Los Angeles Bans New Oil Wells, Will Phase Out Existing Ones

The Los Angeles City Council last week voted unanimously to ban new oil wells and phase out existing ones, a move leaders in the nation’s second-most populous city called essential for health reasons.

The council declared oil wells “non-conforming” with the city’s land use requirements. A city commission now will study how to phase out more than 5,200 existing oil and gas wells.

It could be done quickly for some, but others might take as long as 20 years, according to Councilman Paul Krekorian, a key backer of the oil drilling ban.

“Right now, 600,000 Angelenos live within a half-mile of an active oil or gas well,” Krekorian, a Democrat, said in an interview. “It doesn’t make sense in the 21st century to continue to produce oil and gas and create the enormous public health impacts that it has in the middle of one of the great cities of the world.”

There are hundreds of schools, senior centers and day care centers near oil and gas production, he added, and “for the sake of our communities, for the sake of the health of Angelenos, it was important that we made a clear statement that oil and gas production was no longer compatible with the communities of the city of Los Angeles.”

Krekorian and others on the council have been pushing oil drilling limits for several years. He introduced the measure in fall of 2020. But back in 2014, the council started looking at banning hydraulic fracturing, or “fracking,” and other well stimulation activities (E&E News PM, Feb. 28, 2014).

The council vote comes as California is looking at how to limit oil drilling. Gov. Gavin Newsom (D), in unveiling his draft fiscal 2022-23 budget earlier this month, said “we don’t see oil in our future.” The state’s Geologic Energy Management Division (CalGEM) last fall issued a draft rule prohibiting new oil wells within 3,200 feet of sensitive locations.

Newsom in 2020 said he wanted to phase out gas- and diesel-fueled cars and trucks and asked the California Air Resources Board to craft regulations to enact it. A draft rule that agency released in December would require that carmakers selling in California make 100 percent of their passenger cars and trucks plug-ins or other zero-emissions options by 2035.

Meanwhile, LA Mayor Eric Garcetti wants more clean cars on the roads in time for the 2028 Summer Olympics, which the city is slated to host. He wants electric and other zero-emissions vehicles to constitute 30 percent of cars in the city by that year. LA and surrounding cities in LA County are working on a plan to accelerate clean transportation options before the Olympics.

However, Rock Zierman, CEO of the California Independent Petroleum Association, said the state’s oil consumption isn’t dropping.
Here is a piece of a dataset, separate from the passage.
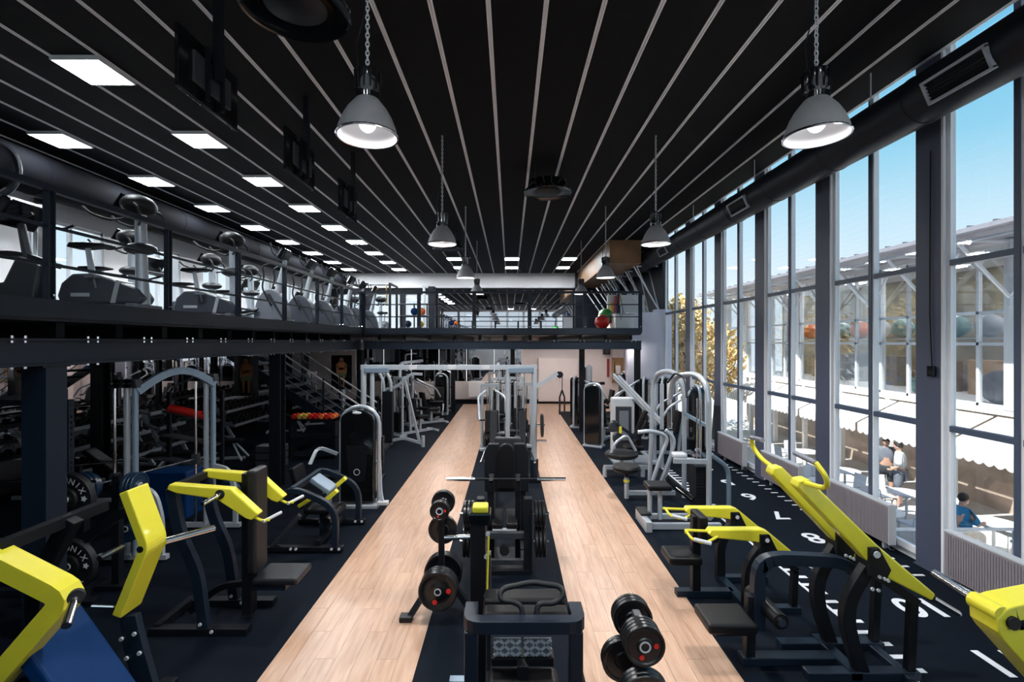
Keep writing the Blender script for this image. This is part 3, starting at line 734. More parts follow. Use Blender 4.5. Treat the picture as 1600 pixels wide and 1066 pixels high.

“Shutting down domestic energy production not only puts Californians out of work and reduces taxes that pay for vital services, but it makes us more dependent on imported foreign oil from Saudi Arabia and Iraq,” Zierman said in an email. “Imports are totally exempted from California’s environmental laws, including our greenhouse gas cap and trade program. Further, taking someone’s property without compensation, particularly one which is duly permitted and highly regulated, is illegal and violates the US Constitution’s 5th Amendment against illegal search and seizure.”

LA County is second only behind Kern County as a center of oil drilling in the Golden State. The LA City Council ban is limited to oil wells within city limits. However, the LA County Board of Supervisors, which oversees unincorporated county areas, is working on a similar move, said Bahram Fazeli, director of research and policy at Communities for a Better Environment, a citizen activist group.

There are 5,229 known oil and gas wells in the city of LA. Of those, 704 are active.

“The city of LA is realizing that phasing out oil drilling in the city of LA is important from a public health perspective; from an environmental justice point of view; and also it is an opportunity that will create community revitalization, economic development and job creation,” Fazeli said. When there are so many idle oil wells, he said, “they are occupying the land that is not benefiting the community.”

Asked about the issue of oil consumption not dropping in California, Fazeli noted the state’s plan to phase out gasoline-fueled vehicles.

“That is really the direction that California is moving toward aggressively,” Fazeli said. Many politicians and labor leaders are “interested in creating renewable [energy] jobs, good-paying union renewable jobs, to create this new economy, and it’s going to happen, it is happening.”